Кстати говоря, вы будете смеяться, но в этой ранней детской сепарации — когда ребенок уходит из семьи в восемнадцать лет — кроется залог повышения валового внутреннего продукта. Я помню, как мне на пальцах объяснял Егор Тимурович Гайдар. Он мне говорит: «Вы развелись и стали нанимать прачку, чтобы она стирала вам рубашки. Тем самым вы повышаете ВВП. Потом вы влюбляетесь в эту прачку, женитесь на ней и сразу же ВВП снижаете, потому что перестаете ей платить».

Когда человек уходит из семьи, он сразу начинает работать и оплачивать какие-то услуги и товары сам, в результате ВВП повышается. А в африканских странах, в которых ВВП страны устойчиво стремится к нулю, люди живут большими общинами, семьями. Сеют, мелют муку, пекут хлеб, охотятся, и ВВП нет никакого. Но при этом они живут.

— Вы коснулись ситуации в США. Там как раз есть такое явление, как «кидалты». Это достаточно взрослые люди, которые, условно, возвращаются в детство, играют в игрушки и т. д. И это приняло уже достаточно большие масштабы…
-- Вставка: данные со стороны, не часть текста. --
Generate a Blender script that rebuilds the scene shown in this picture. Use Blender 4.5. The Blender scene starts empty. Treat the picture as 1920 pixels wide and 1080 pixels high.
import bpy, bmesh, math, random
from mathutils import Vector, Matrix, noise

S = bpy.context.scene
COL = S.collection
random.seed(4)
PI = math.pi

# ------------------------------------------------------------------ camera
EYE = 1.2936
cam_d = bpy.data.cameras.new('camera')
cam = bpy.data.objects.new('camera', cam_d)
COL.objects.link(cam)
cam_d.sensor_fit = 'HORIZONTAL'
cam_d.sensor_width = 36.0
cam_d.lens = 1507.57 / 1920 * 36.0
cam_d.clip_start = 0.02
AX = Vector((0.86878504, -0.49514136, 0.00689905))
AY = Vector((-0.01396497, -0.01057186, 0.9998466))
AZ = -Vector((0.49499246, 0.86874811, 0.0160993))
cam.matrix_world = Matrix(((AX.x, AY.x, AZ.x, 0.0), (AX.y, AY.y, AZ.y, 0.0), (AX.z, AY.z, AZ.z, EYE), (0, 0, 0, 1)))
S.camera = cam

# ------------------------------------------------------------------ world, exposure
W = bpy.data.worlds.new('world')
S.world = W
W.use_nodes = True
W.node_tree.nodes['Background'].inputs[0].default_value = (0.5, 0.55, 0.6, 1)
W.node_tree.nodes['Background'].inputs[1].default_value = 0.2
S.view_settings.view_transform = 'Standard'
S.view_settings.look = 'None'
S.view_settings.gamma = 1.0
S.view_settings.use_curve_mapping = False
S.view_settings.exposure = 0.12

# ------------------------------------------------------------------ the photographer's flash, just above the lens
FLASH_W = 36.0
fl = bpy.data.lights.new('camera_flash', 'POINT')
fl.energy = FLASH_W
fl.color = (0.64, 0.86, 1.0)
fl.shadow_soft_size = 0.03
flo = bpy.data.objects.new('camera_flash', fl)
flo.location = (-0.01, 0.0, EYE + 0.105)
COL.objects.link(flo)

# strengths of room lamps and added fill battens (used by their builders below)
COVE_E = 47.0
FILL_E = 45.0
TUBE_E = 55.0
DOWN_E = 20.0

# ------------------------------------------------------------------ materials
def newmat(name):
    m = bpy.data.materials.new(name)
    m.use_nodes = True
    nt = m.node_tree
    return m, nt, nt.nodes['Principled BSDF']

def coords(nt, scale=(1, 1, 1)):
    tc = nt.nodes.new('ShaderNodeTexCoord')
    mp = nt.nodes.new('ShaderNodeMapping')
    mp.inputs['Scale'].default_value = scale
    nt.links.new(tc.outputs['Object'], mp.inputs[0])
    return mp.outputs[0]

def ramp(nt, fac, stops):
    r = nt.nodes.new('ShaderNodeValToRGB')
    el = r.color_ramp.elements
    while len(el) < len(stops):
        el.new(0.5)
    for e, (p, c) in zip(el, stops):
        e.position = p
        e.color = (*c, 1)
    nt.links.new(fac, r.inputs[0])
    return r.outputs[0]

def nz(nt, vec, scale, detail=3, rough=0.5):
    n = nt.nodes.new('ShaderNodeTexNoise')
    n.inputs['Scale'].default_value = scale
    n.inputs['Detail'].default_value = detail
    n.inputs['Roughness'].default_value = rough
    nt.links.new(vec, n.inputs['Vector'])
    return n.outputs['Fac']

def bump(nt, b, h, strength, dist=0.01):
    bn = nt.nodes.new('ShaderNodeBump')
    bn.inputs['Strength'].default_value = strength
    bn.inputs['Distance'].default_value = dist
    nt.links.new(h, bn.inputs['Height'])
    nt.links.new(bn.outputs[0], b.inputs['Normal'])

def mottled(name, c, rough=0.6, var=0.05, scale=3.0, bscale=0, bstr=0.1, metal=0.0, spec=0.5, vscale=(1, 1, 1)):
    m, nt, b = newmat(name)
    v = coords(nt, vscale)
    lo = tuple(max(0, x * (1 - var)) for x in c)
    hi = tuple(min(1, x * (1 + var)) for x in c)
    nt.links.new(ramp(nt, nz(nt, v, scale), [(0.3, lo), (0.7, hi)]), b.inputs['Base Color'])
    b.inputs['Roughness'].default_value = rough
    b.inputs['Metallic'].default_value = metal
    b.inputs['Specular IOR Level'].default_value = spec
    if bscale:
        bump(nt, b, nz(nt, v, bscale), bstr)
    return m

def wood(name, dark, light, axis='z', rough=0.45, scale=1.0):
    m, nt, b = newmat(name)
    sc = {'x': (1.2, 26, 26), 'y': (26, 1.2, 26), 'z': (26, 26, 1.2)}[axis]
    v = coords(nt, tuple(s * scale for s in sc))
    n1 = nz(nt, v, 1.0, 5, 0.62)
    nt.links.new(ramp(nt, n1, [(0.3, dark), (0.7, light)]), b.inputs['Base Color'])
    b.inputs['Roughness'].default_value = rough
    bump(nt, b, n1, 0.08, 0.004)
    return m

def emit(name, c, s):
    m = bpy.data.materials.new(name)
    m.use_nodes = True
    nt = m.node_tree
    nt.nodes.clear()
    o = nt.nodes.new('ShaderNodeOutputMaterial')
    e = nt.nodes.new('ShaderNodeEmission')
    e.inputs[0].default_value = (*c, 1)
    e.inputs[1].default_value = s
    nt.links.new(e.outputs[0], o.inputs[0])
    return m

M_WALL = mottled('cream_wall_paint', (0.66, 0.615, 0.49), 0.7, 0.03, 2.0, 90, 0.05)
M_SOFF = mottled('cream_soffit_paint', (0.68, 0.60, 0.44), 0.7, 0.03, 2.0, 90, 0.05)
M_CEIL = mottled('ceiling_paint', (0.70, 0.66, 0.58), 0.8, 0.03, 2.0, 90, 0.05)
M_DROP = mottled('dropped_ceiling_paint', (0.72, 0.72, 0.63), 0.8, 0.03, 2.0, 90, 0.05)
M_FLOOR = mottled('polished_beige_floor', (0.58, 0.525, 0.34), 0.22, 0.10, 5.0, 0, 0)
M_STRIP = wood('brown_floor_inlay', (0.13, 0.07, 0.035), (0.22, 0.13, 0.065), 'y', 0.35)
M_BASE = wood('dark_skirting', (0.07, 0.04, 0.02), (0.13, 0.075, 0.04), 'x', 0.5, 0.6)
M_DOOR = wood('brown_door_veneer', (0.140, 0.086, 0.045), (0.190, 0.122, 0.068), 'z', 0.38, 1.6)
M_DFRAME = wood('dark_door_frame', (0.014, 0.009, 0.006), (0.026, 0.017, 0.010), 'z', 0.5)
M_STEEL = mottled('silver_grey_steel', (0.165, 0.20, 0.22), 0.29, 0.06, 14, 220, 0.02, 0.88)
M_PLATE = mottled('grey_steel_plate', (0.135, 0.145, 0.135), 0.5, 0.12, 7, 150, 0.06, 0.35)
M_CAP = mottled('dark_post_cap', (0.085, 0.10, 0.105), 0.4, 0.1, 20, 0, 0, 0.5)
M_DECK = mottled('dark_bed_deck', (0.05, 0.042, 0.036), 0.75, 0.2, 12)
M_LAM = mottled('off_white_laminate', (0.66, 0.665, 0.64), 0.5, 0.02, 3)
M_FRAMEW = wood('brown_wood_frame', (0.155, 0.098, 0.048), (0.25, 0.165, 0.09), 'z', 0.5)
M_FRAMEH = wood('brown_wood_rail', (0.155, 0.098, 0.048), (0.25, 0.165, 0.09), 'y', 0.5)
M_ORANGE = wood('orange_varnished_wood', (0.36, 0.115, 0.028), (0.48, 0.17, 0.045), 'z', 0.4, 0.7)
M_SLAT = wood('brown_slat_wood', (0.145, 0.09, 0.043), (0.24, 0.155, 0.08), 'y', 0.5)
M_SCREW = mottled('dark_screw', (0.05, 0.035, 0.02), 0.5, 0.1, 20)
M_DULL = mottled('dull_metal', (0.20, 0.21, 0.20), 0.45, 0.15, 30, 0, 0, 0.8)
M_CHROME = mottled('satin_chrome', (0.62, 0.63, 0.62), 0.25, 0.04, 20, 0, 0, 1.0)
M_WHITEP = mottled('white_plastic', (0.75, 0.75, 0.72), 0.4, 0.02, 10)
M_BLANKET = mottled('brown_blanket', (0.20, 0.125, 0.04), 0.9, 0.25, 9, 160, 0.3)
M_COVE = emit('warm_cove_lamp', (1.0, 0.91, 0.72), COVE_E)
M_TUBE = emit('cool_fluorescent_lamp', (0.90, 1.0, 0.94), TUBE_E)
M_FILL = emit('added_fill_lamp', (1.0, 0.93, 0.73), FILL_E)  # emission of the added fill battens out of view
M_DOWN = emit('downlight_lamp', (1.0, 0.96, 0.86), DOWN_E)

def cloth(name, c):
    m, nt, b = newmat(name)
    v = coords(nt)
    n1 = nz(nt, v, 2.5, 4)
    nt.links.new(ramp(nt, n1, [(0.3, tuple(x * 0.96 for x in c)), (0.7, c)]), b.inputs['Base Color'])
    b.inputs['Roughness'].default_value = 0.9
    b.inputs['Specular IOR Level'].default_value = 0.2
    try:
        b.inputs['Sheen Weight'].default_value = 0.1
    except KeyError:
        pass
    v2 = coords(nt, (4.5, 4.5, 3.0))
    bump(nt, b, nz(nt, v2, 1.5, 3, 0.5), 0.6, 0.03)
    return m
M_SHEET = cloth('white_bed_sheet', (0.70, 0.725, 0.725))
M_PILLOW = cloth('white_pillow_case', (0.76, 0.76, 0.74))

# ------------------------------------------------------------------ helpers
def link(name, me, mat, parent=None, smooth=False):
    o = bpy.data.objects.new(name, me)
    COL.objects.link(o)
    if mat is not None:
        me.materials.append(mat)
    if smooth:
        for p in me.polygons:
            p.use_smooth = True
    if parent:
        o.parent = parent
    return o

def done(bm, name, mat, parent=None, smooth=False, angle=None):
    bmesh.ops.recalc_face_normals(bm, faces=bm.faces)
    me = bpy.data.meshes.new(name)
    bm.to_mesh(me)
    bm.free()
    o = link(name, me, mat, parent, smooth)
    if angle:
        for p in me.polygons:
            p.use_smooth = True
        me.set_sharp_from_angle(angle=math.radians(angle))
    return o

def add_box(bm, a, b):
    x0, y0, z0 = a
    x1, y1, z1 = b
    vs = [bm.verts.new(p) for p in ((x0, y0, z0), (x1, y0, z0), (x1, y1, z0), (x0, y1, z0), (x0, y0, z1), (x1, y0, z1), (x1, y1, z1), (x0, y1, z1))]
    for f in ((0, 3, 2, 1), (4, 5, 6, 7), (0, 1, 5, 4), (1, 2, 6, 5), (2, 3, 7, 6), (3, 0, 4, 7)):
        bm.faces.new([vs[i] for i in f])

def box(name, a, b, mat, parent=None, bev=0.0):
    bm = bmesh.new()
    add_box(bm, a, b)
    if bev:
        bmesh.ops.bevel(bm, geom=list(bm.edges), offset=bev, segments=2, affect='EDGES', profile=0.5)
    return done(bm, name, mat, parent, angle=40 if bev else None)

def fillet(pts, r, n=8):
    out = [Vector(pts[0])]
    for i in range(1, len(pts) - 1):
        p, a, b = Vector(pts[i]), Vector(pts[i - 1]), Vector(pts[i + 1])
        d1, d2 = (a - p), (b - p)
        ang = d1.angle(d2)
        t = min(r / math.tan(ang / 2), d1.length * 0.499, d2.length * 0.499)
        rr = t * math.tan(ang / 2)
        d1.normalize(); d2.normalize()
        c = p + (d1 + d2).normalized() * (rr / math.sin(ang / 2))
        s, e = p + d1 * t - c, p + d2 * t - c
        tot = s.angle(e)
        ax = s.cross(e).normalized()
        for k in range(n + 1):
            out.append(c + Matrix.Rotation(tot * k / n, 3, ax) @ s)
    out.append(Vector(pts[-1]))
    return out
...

— Да, а в Европе этого еще больше.

— Но что может произойти в результате столкновения такой культуры и традиционного семейного уклада — тех же мигрантов?

— Ничего страшного. Эти «кидалты» являются очень маргинальной культурой — все равно, что культура хард-рока или еще какого-нибудь рока. Это никогда не станет широким поветрием. У нас тоже есть люди, которые играют в компьютерные игры и принимают их за реальность. Это все очень преходяще, растет волнами. Все танцевали твист, ходили в узких брюках, потом ходили в клешах, потом все стали делать ирокезы. Но это же делают одни и те же люди.

Если человек панк, он же не до смерти такой, хотя есть исключения, конечно. Человек играет в «танчики». Ему это надоедает — он чем-то еще начинает заниматься. Встречает каких-нибудь мужиков, с которыми начинает ходить пить пиво или на рыбалку ездить, и ему уже не до игр. Он переходит из культуры «танчиков» в культуру рыбалки. Так и с этими «кидалтами». Это не на всю жизнь, это очень пульсирующая маргинальная штука, которая украшает культурный пейзаж, но ни в коем образе не является определяющей деталью ландшафта, как гора или река. Это как цветочки на лугу.